In a written statement on Thursday, a lawyer for Mr. Sargeant, who is the finance chairman of the Florida Republican Party and a major fund-raiser for Senator John McCain’s presidential campaign, called the allegations “deeply disappointing” and asserted that they were not supported by the facts.
The contracting company, called the International Oil Trading Company, or I.O.T.C., was briefly in the news over the summer when a former partner filed a lawsuit against Mr. Sargeant in a Florida circuit court.
The former partner, a Jordanian named Mohammad al-Saleh, is a brother-in-law of King Abdullah II of Jordan. The court papers laid out his assertion that he obtained special governmental authorizations for the company to transport the fuel through Jordan and was then unlawfully forced out by Mr. Sargeant, who strongly disputed those allegations.
But the latest claims of impropriety by the company, presented by Representative Henry A. Waxman, Democrat of California, in a letter to Defense Secretary Robert M. Gates, go much further. Mr. Waxman uses e-mail messages, company documents, Pentagon reports and other information to make the case that Mr. Sargeant repeatedly received contracts to deliver the fuel even though his company was not the lowest bidder.
In one case, the letter from Mr. Waxman, chairman of the House Committee on Oversight and Government Reform, asserts that Mr. Sargeant’s company submitted the highest of six bids, but received the contract anyway. In fact, Pentagon contracting officers complained that the company’s prices were unreasonably high and initially said they could not justify giving the work to Mr. Sargeant.
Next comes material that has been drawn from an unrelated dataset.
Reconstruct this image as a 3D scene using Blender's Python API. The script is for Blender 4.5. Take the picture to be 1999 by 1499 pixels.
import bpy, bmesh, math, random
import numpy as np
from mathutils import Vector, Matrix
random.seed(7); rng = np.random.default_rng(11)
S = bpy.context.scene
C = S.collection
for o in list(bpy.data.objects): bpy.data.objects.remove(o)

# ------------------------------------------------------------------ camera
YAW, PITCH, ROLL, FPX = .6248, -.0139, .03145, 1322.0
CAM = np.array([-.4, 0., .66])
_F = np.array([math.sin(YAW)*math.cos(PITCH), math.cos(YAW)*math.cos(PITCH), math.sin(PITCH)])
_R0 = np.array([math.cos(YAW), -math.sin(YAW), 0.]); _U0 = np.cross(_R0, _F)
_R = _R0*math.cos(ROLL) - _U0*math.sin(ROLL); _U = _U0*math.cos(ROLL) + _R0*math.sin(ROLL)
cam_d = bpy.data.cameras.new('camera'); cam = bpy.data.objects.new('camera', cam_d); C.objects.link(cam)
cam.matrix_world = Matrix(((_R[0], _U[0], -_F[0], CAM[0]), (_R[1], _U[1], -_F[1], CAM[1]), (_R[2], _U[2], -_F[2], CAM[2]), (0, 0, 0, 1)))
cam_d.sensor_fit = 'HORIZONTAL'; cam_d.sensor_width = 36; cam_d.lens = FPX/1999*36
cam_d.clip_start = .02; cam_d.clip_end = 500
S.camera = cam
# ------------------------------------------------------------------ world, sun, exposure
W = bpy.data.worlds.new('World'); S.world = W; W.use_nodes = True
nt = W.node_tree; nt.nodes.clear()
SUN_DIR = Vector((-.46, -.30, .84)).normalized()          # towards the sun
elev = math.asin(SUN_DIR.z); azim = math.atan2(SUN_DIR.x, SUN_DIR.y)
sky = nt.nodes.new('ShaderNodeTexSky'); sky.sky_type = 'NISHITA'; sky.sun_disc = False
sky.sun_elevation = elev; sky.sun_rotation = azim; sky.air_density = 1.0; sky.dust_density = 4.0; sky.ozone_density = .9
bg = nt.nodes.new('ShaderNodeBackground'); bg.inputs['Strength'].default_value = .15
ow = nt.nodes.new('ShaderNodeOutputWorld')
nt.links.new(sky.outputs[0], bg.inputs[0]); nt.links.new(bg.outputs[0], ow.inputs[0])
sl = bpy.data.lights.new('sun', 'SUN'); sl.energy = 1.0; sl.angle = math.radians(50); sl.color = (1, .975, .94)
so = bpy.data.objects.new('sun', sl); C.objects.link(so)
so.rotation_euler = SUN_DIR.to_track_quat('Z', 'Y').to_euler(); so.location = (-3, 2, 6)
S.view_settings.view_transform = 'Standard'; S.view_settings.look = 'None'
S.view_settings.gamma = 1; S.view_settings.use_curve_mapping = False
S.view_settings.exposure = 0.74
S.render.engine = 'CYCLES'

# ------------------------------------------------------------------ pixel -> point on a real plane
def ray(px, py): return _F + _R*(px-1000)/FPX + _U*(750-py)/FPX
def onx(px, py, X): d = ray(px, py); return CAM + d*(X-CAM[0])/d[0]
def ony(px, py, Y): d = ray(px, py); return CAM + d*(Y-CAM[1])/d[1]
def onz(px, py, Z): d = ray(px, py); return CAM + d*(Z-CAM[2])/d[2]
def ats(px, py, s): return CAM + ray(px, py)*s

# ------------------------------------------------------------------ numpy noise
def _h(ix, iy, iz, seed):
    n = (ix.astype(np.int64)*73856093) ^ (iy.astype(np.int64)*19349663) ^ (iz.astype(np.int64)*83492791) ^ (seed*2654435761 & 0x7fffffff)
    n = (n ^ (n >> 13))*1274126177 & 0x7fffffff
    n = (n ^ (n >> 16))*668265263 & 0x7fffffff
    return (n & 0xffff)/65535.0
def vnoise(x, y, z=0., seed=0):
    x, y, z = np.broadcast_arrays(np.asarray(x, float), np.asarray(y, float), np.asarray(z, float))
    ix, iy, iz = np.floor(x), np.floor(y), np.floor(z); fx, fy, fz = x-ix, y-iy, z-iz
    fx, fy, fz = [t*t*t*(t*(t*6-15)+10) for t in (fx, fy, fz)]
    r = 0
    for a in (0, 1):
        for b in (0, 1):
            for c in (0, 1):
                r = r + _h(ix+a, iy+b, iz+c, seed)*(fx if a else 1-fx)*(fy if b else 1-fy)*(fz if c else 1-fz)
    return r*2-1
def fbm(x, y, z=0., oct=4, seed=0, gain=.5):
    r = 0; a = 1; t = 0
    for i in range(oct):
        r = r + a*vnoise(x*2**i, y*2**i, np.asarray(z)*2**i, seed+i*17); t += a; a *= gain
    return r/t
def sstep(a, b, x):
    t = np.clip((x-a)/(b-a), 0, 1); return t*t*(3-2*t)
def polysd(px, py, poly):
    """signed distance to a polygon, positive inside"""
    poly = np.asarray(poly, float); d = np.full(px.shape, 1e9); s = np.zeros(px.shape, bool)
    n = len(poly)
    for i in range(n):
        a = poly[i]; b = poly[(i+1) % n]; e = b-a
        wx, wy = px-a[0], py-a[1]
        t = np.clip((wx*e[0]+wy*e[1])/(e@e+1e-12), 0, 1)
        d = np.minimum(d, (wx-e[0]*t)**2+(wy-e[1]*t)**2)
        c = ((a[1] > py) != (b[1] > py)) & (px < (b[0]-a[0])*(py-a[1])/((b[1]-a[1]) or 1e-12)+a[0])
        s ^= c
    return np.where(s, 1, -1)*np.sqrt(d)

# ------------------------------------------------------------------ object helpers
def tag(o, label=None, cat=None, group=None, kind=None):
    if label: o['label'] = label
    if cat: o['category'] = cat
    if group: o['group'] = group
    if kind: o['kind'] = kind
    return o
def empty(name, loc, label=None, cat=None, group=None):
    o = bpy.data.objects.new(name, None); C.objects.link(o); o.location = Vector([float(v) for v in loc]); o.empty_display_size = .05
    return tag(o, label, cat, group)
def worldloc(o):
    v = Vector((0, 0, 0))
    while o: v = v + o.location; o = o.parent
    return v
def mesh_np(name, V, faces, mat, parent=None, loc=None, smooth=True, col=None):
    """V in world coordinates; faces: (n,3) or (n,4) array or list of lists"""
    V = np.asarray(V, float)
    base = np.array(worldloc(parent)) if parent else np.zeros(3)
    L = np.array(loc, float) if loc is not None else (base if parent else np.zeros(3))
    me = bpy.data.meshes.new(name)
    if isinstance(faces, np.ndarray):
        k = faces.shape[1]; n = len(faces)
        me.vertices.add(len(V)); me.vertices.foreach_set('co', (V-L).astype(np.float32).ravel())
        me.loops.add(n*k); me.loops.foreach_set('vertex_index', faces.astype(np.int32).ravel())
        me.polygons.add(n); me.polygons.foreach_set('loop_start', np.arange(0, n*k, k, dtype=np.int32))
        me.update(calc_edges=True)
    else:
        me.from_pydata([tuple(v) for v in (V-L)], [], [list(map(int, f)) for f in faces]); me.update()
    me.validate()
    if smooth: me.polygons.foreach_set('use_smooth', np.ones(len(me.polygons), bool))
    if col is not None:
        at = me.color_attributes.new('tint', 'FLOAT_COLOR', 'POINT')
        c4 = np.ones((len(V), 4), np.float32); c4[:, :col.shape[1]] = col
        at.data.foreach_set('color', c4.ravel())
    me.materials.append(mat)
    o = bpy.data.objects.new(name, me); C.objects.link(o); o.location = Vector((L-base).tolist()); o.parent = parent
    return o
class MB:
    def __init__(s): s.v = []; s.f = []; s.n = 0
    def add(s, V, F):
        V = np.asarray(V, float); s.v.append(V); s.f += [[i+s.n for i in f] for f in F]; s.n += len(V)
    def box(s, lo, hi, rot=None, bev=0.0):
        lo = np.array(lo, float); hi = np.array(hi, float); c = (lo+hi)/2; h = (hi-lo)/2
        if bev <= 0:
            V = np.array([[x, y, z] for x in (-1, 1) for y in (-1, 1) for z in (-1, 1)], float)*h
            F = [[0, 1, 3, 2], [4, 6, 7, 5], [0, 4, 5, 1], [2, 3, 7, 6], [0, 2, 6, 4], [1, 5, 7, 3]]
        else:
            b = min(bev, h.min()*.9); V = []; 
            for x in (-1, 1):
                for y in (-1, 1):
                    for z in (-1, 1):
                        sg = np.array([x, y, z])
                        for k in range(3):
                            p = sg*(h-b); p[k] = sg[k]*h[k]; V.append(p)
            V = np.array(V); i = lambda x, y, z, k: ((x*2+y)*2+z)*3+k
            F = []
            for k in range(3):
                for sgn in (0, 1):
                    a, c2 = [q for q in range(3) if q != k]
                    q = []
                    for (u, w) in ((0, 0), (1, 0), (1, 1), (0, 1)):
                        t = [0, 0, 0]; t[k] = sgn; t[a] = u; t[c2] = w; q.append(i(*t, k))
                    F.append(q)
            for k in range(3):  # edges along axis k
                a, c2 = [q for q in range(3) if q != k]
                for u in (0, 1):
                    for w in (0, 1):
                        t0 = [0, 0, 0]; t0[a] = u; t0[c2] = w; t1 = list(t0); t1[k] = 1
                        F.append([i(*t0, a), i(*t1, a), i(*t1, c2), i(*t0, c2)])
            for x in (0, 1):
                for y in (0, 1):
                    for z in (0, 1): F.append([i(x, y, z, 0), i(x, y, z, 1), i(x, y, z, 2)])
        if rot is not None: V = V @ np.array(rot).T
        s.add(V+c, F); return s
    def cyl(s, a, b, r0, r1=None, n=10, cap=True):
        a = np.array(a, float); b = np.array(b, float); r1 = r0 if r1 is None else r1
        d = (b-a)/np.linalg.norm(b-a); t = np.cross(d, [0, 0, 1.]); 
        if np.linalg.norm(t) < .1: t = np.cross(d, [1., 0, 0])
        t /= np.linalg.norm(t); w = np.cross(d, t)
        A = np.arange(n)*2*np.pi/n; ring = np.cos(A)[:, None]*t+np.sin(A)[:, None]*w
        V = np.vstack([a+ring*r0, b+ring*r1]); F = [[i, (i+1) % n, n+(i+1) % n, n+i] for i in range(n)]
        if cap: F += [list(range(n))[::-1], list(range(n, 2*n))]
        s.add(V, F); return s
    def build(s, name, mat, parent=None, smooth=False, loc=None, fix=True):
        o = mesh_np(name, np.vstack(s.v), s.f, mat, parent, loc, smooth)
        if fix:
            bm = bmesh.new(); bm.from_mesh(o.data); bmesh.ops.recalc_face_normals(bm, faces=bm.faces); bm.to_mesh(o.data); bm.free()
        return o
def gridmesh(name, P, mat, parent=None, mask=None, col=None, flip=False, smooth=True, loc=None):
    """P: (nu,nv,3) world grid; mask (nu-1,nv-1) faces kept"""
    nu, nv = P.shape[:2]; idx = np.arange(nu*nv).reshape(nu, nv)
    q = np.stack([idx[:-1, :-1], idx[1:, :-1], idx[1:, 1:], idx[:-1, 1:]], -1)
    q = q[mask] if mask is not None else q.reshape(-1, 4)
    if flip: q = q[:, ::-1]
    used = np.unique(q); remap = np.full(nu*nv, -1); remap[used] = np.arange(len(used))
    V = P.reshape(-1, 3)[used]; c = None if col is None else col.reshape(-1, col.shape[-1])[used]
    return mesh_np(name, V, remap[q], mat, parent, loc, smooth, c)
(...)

But for reasons the company was never able to explain, Mr. Waxman’s letter indicates, no other American company was given an authorization to transport the fuel through Jordan. And when the United States Central Command declared that the need for the fuel was urgent, the Pentagon was forced to award the contract to Mr. Sargeant’s company.
…
Mr. Sargeant is one of several dozen people who are listed on Senator McCain’s Web site as having raised $500,000 or more for him. He was the host of a fund-raiser for Mr. McCain at his mansion in Delray Beach, Fla., this year.
[From G.O.P. Donor Is Accused of Overcharging Pentagon – NYTimes.com]
I hope President Obama gives Henry Waxman free reign to continue his investigations into Bush-crony corruption, including John McCain’s friends like Sargeant, and corporations like Verizon.
And remember this story?
Mr. Sargeant came under scrutiny in August when media reports highlighted a cluster of more than $50,000 in unusual campaign contributions bundled together by Mr. Sargeant from a single extended family in California and a few of their friends. The donations set off questions of whether they might have been made by donors in name only who were reimbursed by someone trying to skirt contribution limits.
It turned out that the donations were not actually solicited by Mr. Sargeant but by another Jordanian business partner, Mustafa Abu Naba’a. The McCain campaign later said it would return all contributions solicited by Mr. Abu Naba’a and review all donations collected by Mr. Sargeant.